What puzzles me the most is trying to understand the logic of a district manager being housed in a building that also houses HR, Labor, Training and other departments, yet they no longer report to the district manager. The USPS trained these district managers to manage all these positions, plus a mail plant. Now, they have been relegated to a staff they can count on two hands, while others are in charge of other aspects of the operations these district managers once managed—and manage it from afar.
Postmasters and supervisors, Customer Service, now have more administrative tasks being dumped on them than ever before. However, the most disturbing part is I’ve been told from friends in other states and throughout my own state on Zoom meetings that the new mantra is “Just give it to the Postmasters and SCSs to do; make them do it all!”

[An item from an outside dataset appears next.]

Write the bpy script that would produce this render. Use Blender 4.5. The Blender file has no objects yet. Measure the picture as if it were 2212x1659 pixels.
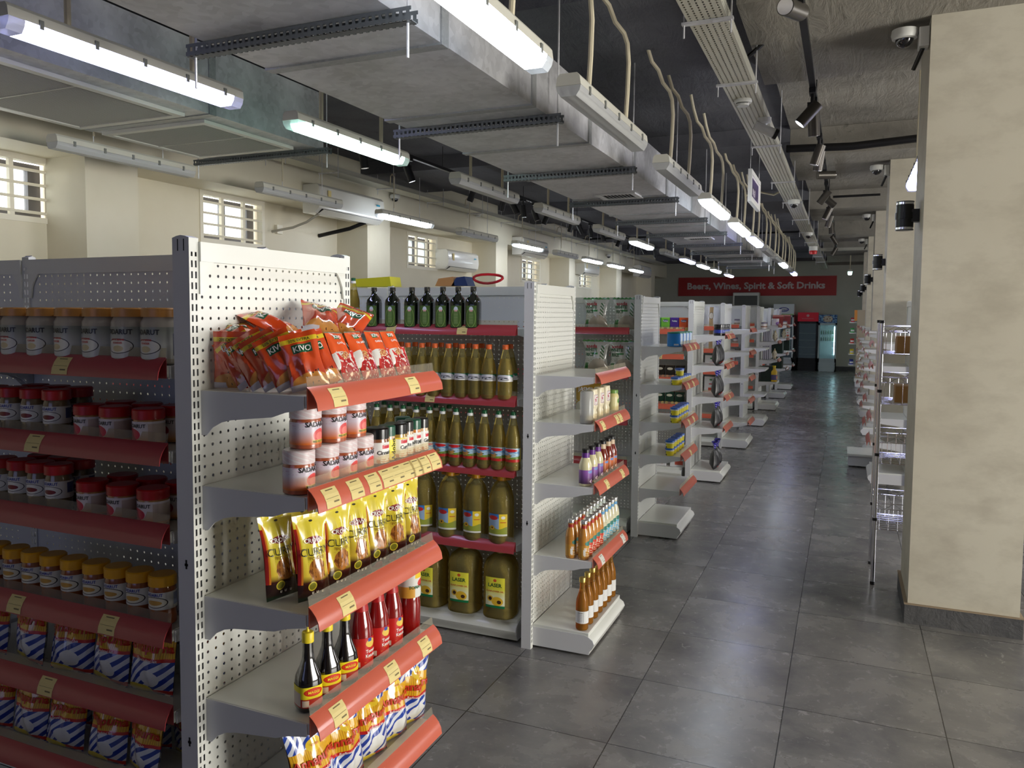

If true, I find it offensive and unprofessional for leaders to have this attitude toward EAS employees in the field; we do all the heavy lifting, every darn day. Now, districts have no choice because they don’t have support staff to do their work. MPOOs have to reach out in the field for ambassadors or subject matter experts to monitor compliance in order to achieve service goals. Isn’t this hypocritical for the field to do this work when the USPS eliminated an entire structure, Operation Program Support, just 10 months ago?
Looking through one lens allows you to see this, in a way. That’s good because a peer is training and mentoring you to meet your PFP money goals. Or you can look at it through the lens where the mentor now is backed up doing their work and now needs to pay additional time to their SCS to perform the tasks to which they can’t get. It all depends on the lens through which you are looking.
In the meantime, the time has come for the USPS to recognize those in the field who deal with all the stress and heavy lifting in this unprecedented time we work in today. For two, very long years, we’ve been carrying the burden of this responsibility for the agency. Another type of compensation besides the flawed, secretive PFP system would be welcomed and well-deserved for every EAS employee.
Food for thought: The USPS should inform Amazon we no longer will deliver their products on Sundays. Tell them to deliver their own products on Sundays. Imagine the savings!
With dignity, integrity and respect always.